§ GIVEN EXERCISE:
Exclude the pictures, then repeat the remaining data exactly.

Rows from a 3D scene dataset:
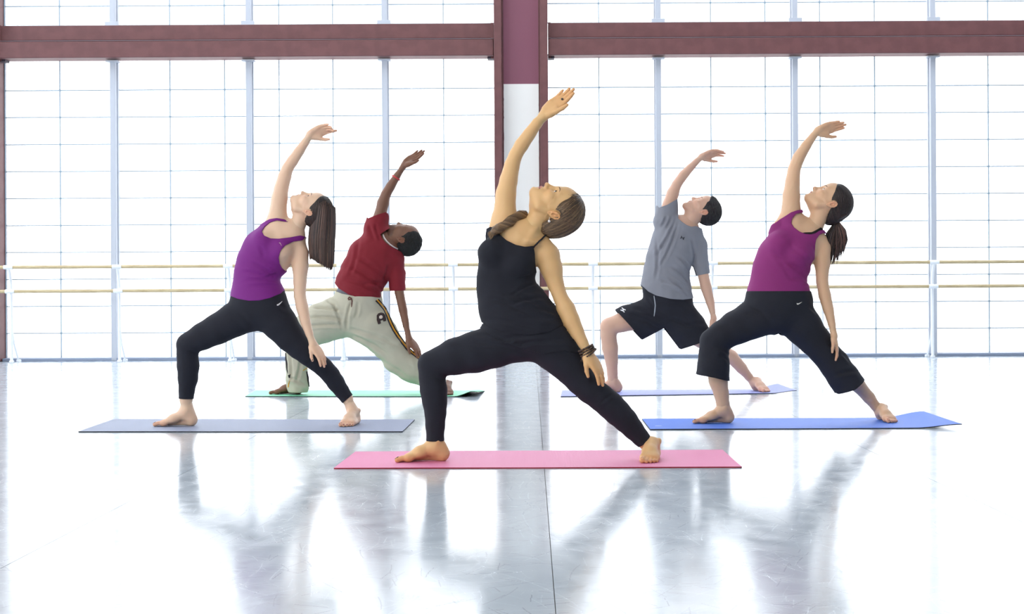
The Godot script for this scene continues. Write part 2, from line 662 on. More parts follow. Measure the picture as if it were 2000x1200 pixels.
# folds in cloth: each [x0, y0, x1, y1, width px, depth mm (a ridge if negative)], on the side towards the viewer; bow bends it
static func folds(list: Array, z0: float, noise: FastNoiseLite = null, rough := 0.0) -> Callable:
	var s := z0 / F
	var q := []
	for a in list:
		var p0 := P(a[0], a[1], z0)
		var p1 := P(a[2], a[3], z0)
		q.append([Vector2(p0.x, p0.y), Vector2(p1.x, p1.y), a[4] * s, a[5] * 0.001])
	return func(p: Vector3, n: Vector3) -> float:
		var x := Vector2(p.x, p.y)
		var out := 0.0
		if n.z > -0.3:
			for a in q:
				var e: Vector2 = a[1] - a[0]
				var u: float = (x - a[0]).dot(e) / e.length_squared()
				if u < -0.1 or u > 1.1:
					continue
				var off: float = (x - a[0]).cross(e) / e.length()
				off += 0.16 * e.length() * (u - u * u) - 0.03 * e.length()
				var w: float = a[2]
				if absf(off) < w * 3.0:
					var g := off / w
					out -= float(a[3]) * (exp(-g * g) - 0.7 * exp(-(g - 1.5) * (g - 1.5)) - 0.45 * exp(-(g + 1.6) * (g + 1.6))) * clampf(minf(u, 1.0 - u) * 3.5 + 0.3, 0.0, 1.0)
		if noise:
			out += rough * noise.get_noise_3dv(p * 100.0)
		return out


# ---------------------------------------------------------------- a person out of a description
var hands := {}
var ear: Bag
var streak := FastNoiseLite.new()
var crumple := FastNoiseLite.new()


func axes(y: Vector3, n: Vector3, left: bool) -> Basis:
	y = y.normalized()
	n = (n - y * n.dot(y)).normalized()
	var x := y.cross(n)
	return Basis(-x if left else x, y, n)


func line_at(pts: Array, y: float) -> float:
	if y >= pts[0][0]:
		return pts[0][1]
	for n in range(1, pts.size()):
		if y >= pts[n][0]:
			return lerpf(pts[n][1], pts[n - 1][1], (y - pts[n][0]) / (pts[n - 1][0] - pts[n][0]))
	return pts[-1][1]


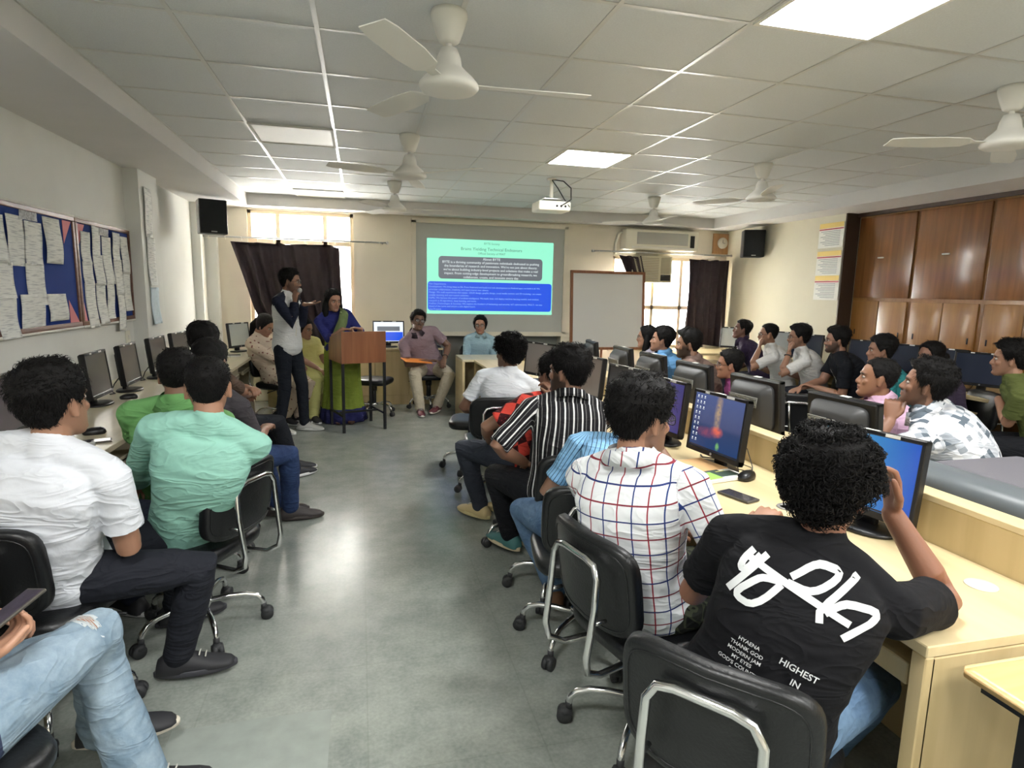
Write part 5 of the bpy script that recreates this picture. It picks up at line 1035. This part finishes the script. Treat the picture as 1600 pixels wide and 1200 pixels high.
P('mauve', 'seated man in a mauve polo and cream trousers, orange folder on lap', (.70, 7.75, 1.15), 168, (.86, 7.98, .53), 180, hp=8, hr=-8, sh=172, top=(142, 122, 130), bot=(190, 180, 160), hair='side', skin=(120, 84, 66), tache=.9, glasses=2, near=1, build=1.22, collar=(70, 60, 68),
  lk=(.5, -.6, 1), rk=(-.4, -.7, 1), lf=(.93, 7.62, .10), rf=(.70, 7.5, .09), lfd=(-.5, -.9, 0), rfd=(.05, -1, 0), rh=(.80, 7.62, .66), lh=(1.02, 7.60, .70), le=(1, 0, -.8), re=(-1, 0, -.6), shoes=((96, 44, 56), (220, 214, 206)))
fo = thing('folder', 'bright orange folder on the lap of the man in the mauve polo', 'folder', (.68, 7.62, .665), .3); fo.rotation_euler = (.12, .1, .25)
MB().bbox(-.19, .16, -.11, .10, 0, .006, .002).build('lower_cover', mat('orange_card', lin(240, 148, 66), .6), fo); MB().box(-.18, .15, -.10, .09, .006, .009).build('sheets', paper, fo); MB().bbox(-.19, .16, -.11, .10, .009, .012, .001).build('upper_cover', MATS['orange_card'], fo)
P('blue', 'woman in a pale blue kurta and spectacles sitting below the slide', (1.53, 7.9, 1.10), 196, (1.52, 7.98, .52), 180, top=(150, 178, 190), bot=(160, 186, 196), sleeve='half', female=1, longhair=3, hair='long', skin=(166, 116, 90), glasses=1, near=1, build=1.12, sc=.93, headsc=.96, rh=(1.40, 7.65, .68), lh=(1.64, 7.65, .68), collar=True, foldamp=.004)
# the middle rows behind the partition
P('w18', 'long haired woman with spectacles in pale lavender beside the whiteboard', (2.96, 5.95, 1.10), -58, (3.1, 5.9, .52), -60, top=(160, 156, 170), bot=DP, female=1, longhair=2, hair='long', glasses=1, skin=(180, 130, 102), sc=.94, headsc=.95)
P('b19', 'student in a bright blue shirt with raised chin, second in the profile row', (2.90, 5.50, 1.105), -62, (3.08, 5.5, .52), -60, hp=8, top=(104, 156, 204), bot=DP, hair='thick', skin=(176, 126, 100), collar=True, beard=.2)
P('b20', 'bearded man in a dusty brown shirt, third in the profile row', (2.76, 4.75, 1.13), -60, (2.98, 4.75, .52), -60, top=(138, 116, 108), bot=DP, hair='side', skin=(156, 110, 84), beard=.9, build=1.15, collar=True)
P('kid', 'young person with cropped hair and spectacles in a purple top behind the partition', (2.88, 4.3, 1.005), -60, (3.02, 4.25, .50), -58, top=(104, 38, 84), bot=DP, hair='short', skin=(170, 114, 86), glasses=1, sc=.86, headsc=.94)
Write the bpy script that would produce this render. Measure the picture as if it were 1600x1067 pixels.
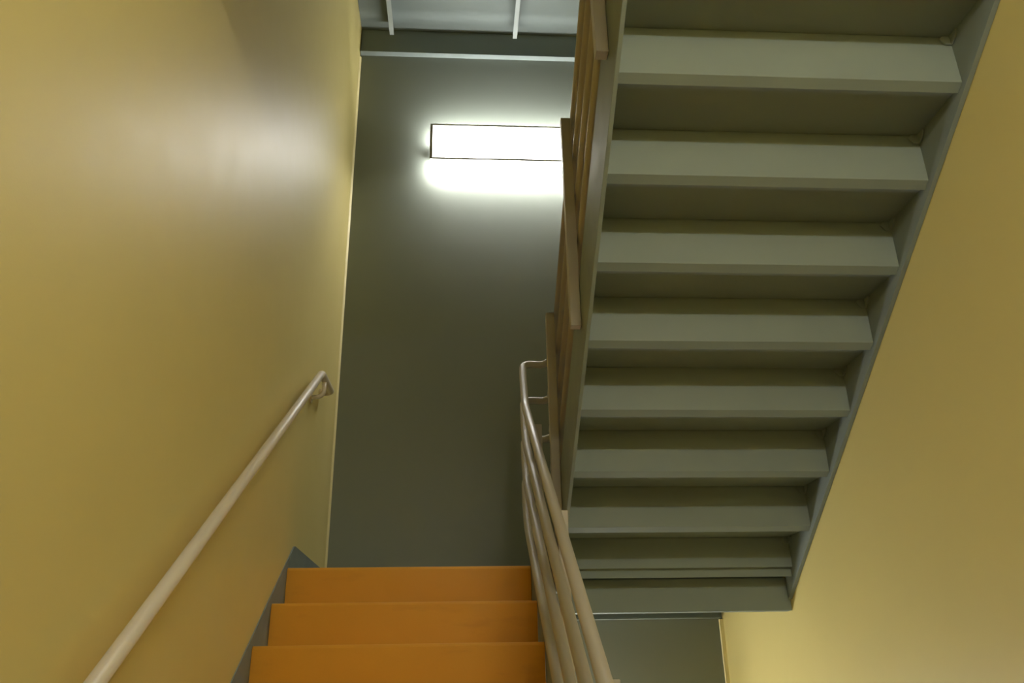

§ OUTPUT BELOW:
The Godot script for this scene continues. Write part 2, from line 662 on. More parts follow. Measure the picture as if it were 2000x1200 pixels.
# folds in cloth: each [x0, y0, x1, y1, width px, depth mm (a ridge if negative)], on the side towards the viewer; bow bends it
static func folds(list: Array, z0: float, noise: FastNoiseLite = null, rough := 0.0) -> Callable:
	var s := z0 / F
	var q := []
	for a in list:
		var p0 := P(a[0], a[1], z0)
		var p1 := P(a[2], a[3], z0)
		q.append([Vector2(p0.x, p0.y), Vector2(p1.x, p1.y), a[4] * s, a[5] * 0.001])
	return func(p: Vector3, n: Vector3) -> float:
		var x := Vector2(p.x, p.y)
		var out := 0.0
		if n.z > -0.3:
			for a in q:
				var e: Vector2 = a[1] - a[0]
				var u: float = (x - a[0]).dot(e) / e.length_squared()
				if u < -0.1 or u > 1.1:
					continue
				var off: float = (x - a[0]).cross(e) / e.length()
				off += 0.16 * e.length() * (u - u * u) - 0.03 * e.length()
				var w: float = a[2]
				if absf(off) < w * 3.0:
					var g := off / w
					out -= float(a[3]) * (exp(-g * g) - 0.7 * exp(-(g - 1.5) * (g - 1.5)) - 0.45 * exp(-(g + 1.6) * (g + 1.6))) * clampf(minf(u, 1.0 - u) * 3.5 + 0.3, 0.0, 1.0)
		if noise:
			out += rough * noise.get_noise_3dv(p * 100.0)
		return out


# ---------------------------------------------------------------- a person out of a description
var hands := {}
var ear: Bag
var streak := FastNoiseLite.new()
var crumple := FastNoiseLite.new()


func axes(y: Vector3, n: Vector3, left: bool) -> Basis:
	y = y.normalized()
	n = (n - y * n.dot(y)).normalized()
	var x := y.cross(n)
	return Basis(-x if left else x, y, n)


func line_at(pts: Array, y: float) -> float:
	if y >= pts[0][0]:
		return pts[0][1]
	for n in range(1, pts.size()):
		if y >= pts[n][0]:
			return lerpf(pts[n][1], pts[n - 1][1], (y - pts[n][0]) / (pts[n - 1][0] - pts[n][0]))
	return pts[-1][1]


Write part 5 of the bpy script that recreates this picture. It picks up at line 1035. This part finishes the script. Treat the picture as 1600 pixels wide and 1200 pixels high.
P('mauve', 'seated man in a mauve polo and cream trousers, orange folder on lap', (.70, 7.75, 1.15), 168, (.86, 7.98, .53), 180, hp=8, hr=-8, sh=172, top=(142, 122, 130), bot=(190, 180, 160), hair='side', skin=(120, 84, 66), tache=.9, glasses=2, near=1, build=1.22, collar=(70, 60, 68),
  lk=(.5, -.6, 1), rk=(-.4, -.7, 1), lf=(.93, 7.62, .10), rf=(.70, 7.5, .09), lfd=(-.5, -.9, 0), rfd=(.05, -1, 0), rh=(.80, 7.62, .66), lh=(1.02, 7.60, .70), le=(1, 0, -.8), re=(-1, 0, -.6), shoes=((96, 44, 56), (220, 214, 206)))
fo = thing('folder', 'bright orange folder on the lap of the man in the mauve polo', 'folder', (.68, 7.62, .665), .3); fo.rotation_euler = (.12, .1, .25)
MB().bbox(-.19, .16, -.11, .10, 0, .006, .002).build('lower_cover', mat('orange_card', lin(240, 148, 66), .6), fo); MB().box(-.18, .15, -.10, .09, .006, .009).build('sheets', paper, fo); MB().bbox(-.19, .16, -.11, .10, .009, .012, .001).build('upper_cover', MATS['orange_card'], fo)
P('blue', 'woman in a pale blue kurta and spectacles sitting below the slide', (1.53, 7.9, 1.10), 196, (1.52, 7.98, .52), 180, top=(150, 178, 190), bot=(160, 186, 196), sleeve='half', female=1, longhair=3, hair='long', skin=(166, 116, 90), glasses=1, near=1, build=1.12, sc=.93, headsc=.96, rh=(1.40, 7.65, .68), lh=(1.64, 7.65, .68), collar=True, foldamp=.004)
# the middle rows behind the partition
P('w18', 'long haired woman with spectacles in pale lavender beside the whiteboard', (2.96, 5.95, 1.10), -58, (3.1, 5.9, .52), -60, top=(160, 156, 170), bot=DP, female=1, longhair=2, hair='long', glasses=1, skin=(180, 130, 102), sc=.94, headsc=.95)
P('b19', 'student in a bright blue shirt with raised chin, second in the profile row', (2.90, 5.50, 1.105), -62, (3.08, 5.5, .52), -60, hp=8, top=(104, 156, 204), bot=DP, hair='thick', skin=(176, 126, 100), collar=True, beard=.2)
P('b20', 'bearded man in a dusty brown shirt, third in the profile row', (2.76, 4.75, 1.13), -60, (2.98, 4.75, .52), -60, top=(138, 116, 108), bot=DP, hair='side', skin=(156, 110, 84), beard=.9, build=1.15, collar=True)
P('kid', 'young person with cropped hair and spectacles in a purple top behind the partition', (2.88, 4.3, 1.005), -60, (3.02, 4.25, .50), -58, top=(104, 38, 84), bot=DP, hair='short', skin=(170, 114, 86), glasses=1, sc=.86, headsc=.94)
Write the bpy script that would produce this render. Measure the picture as if it were 1600x1067 pixels.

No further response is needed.